SLAM: How old are your kids?

SP: I’ve got a 13, 11 and 8-year-old boy, and a 5-year-old girl.

SLAM: And they’re all playing?

SP: Yeah.

SLAM: You played with Toni Kukoc and Luc Longley—do you think cultural diversity, as we see with the Spurs, can help a team?

SP: I think it helps the team. I think international players are much more simple basketball players, whereas American players, we are more athletic basketball players. So it makes the transition easier when you don’t have a guy that’s so overwhelming and uses his athleticism all the time. Just playing simple basketball—passing, moving—makes the game simpler. It simplifies the game.

SLAM: I have a quote from Phil Jackson’s Eleven Rings and wanted to have you speak on it for a second. “What moves me is watching young men bond together and tap into the magic that arises when they focus—with their whole heart and soul—on something greater than themselves.” This notion of playing for something greater than yourself — do you think that’s essential to winning a championship?
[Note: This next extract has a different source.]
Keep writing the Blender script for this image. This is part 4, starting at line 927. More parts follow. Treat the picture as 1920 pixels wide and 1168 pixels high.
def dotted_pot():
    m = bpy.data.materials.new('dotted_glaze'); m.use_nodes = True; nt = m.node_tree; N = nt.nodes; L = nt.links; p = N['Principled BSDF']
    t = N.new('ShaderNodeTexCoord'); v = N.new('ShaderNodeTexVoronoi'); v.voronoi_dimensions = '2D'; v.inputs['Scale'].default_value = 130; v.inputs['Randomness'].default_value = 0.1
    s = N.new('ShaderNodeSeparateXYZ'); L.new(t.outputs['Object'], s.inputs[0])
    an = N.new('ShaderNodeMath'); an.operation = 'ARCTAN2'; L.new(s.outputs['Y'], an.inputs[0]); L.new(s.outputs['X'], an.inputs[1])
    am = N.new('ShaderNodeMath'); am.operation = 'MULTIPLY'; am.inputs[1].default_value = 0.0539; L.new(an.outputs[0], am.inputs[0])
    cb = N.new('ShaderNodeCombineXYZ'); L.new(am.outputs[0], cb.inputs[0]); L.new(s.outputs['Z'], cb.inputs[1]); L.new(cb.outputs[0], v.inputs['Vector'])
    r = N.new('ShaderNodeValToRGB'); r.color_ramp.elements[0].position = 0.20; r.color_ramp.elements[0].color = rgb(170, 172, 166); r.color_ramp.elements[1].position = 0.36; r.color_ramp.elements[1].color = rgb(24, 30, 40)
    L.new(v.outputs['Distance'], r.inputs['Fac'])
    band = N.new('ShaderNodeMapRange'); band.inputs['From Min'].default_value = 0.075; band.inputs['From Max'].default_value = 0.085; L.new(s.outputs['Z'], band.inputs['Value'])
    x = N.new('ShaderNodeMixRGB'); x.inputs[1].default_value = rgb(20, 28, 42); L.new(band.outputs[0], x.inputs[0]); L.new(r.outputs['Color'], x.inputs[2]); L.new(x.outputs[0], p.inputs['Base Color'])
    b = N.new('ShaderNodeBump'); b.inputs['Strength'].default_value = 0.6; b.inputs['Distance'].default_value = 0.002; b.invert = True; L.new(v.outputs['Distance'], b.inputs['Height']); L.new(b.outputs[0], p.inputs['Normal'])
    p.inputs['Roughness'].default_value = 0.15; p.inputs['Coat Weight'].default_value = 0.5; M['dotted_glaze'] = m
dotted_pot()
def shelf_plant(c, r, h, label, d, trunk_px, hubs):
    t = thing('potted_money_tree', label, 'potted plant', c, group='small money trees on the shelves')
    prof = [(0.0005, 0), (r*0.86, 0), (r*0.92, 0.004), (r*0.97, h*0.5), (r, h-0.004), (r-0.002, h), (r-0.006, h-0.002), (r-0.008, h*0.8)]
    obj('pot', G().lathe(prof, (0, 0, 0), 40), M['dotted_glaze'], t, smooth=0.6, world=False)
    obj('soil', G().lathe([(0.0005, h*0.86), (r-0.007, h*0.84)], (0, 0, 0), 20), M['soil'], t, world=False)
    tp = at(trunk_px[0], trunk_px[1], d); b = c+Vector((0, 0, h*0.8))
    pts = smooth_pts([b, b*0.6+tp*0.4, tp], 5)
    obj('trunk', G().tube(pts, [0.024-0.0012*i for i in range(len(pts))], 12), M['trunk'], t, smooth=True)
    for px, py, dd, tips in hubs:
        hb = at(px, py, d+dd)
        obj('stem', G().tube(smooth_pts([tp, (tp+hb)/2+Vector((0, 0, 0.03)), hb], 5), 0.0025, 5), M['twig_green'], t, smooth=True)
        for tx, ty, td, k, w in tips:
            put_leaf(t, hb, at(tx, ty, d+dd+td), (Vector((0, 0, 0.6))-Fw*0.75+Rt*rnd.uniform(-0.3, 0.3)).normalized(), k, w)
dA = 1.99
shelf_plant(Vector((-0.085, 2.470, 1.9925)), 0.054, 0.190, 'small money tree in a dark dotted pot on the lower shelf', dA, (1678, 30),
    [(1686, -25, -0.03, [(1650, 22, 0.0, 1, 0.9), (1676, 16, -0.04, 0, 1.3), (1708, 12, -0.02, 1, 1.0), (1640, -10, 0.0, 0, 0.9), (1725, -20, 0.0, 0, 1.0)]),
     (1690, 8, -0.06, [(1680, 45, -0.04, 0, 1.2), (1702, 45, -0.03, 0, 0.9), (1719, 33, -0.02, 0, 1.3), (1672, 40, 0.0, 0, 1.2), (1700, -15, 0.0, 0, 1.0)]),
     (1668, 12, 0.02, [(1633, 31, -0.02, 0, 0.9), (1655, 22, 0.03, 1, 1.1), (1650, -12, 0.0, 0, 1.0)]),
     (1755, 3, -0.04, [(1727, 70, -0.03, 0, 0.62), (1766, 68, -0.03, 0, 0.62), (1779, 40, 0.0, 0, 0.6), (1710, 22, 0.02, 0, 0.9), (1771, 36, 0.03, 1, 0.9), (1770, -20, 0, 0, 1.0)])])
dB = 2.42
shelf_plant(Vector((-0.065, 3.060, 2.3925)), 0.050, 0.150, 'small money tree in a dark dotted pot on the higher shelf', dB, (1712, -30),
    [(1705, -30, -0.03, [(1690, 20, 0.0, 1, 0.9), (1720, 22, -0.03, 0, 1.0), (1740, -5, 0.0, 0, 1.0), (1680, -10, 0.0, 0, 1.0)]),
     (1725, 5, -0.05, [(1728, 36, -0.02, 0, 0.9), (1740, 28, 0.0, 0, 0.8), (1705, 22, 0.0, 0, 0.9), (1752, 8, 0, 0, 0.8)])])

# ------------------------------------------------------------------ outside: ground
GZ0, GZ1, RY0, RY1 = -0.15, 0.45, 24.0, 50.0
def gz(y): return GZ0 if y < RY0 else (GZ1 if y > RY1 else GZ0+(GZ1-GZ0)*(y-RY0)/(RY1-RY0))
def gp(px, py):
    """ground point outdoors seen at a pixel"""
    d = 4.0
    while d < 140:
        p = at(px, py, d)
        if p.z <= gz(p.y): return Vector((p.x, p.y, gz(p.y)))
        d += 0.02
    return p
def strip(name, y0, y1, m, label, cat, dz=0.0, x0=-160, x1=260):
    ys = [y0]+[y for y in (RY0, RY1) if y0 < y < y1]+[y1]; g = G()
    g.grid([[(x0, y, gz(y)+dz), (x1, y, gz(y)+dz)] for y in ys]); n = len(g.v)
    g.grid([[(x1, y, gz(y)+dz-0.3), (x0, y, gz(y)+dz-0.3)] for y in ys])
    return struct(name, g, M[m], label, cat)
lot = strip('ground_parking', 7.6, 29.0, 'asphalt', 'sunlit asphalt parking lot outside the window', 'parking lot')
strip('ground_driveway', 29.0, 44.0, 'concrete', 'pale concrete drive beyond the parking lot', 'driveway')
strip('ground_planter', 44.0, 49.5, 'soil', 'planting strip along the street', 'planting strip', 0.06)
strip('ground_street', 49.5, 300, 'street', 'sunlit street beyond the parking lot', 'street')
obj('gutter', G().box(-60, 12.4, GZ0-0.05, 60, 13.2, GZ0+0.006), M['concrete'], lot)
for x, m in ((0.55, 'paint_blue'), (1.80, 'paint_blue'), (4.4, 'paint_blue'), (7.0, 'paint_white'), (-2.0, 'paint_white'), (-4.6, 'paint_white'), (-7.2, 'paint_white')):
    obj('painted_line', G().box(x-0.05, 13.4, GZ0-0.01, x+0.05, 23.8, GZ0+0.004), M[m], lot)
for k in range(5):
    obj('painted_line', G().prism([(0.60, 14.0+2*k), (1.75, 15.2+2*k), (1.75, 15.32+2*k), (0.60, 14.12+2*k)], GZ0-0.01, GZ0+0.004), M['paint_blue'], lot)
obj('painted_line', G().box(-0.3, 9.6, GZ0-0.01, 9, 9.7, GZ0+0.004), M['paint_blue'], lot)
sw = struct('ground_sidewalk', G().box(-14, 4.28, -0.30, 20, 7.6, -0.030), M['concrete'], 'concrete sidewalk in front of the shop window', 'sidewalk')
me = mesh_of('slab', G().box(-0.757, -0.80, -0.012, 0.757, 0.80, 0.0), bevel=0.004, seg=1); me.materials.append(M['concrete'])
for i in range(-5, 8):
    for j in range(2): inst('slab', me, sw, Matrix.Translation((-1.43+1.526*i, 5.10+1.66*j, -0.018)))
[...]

SP: Oh, for sure. I think that he said it correctly. I mean, winning isn’t about you as an individual. I think you have to sort of push everything to the side and really focus on the team, focus on making other people around you better and not really focusing on yourself.

SLAM: And what’s the key to maintaining that motivation throughout the years? It’s a grueling season, then the Playoffs…

SP: Winning. You know, you find the final ingredient, and you’re winning and it works. It makes it a little bit easier for you when you’re traveling. You’ve got 82 games so it sheds some of the frustration.

SLAM: What’s the biggest thing you’ve learned from being in the spotlight all these years? I imagine you’ve got cameras around you all the time, interviews—what have you learned from that?

SP: Just be yourself. Just don’t try to do anything different, but know that people are always watching you. But be yourself.

SLAM: Last question: Bill Laimbeer. Is he as terrifying to play against as he seems in the videos?

SP: No, he’s not terrifying to play against at all [laughs]. Did you expect me to say, Yes, he’s terrifying?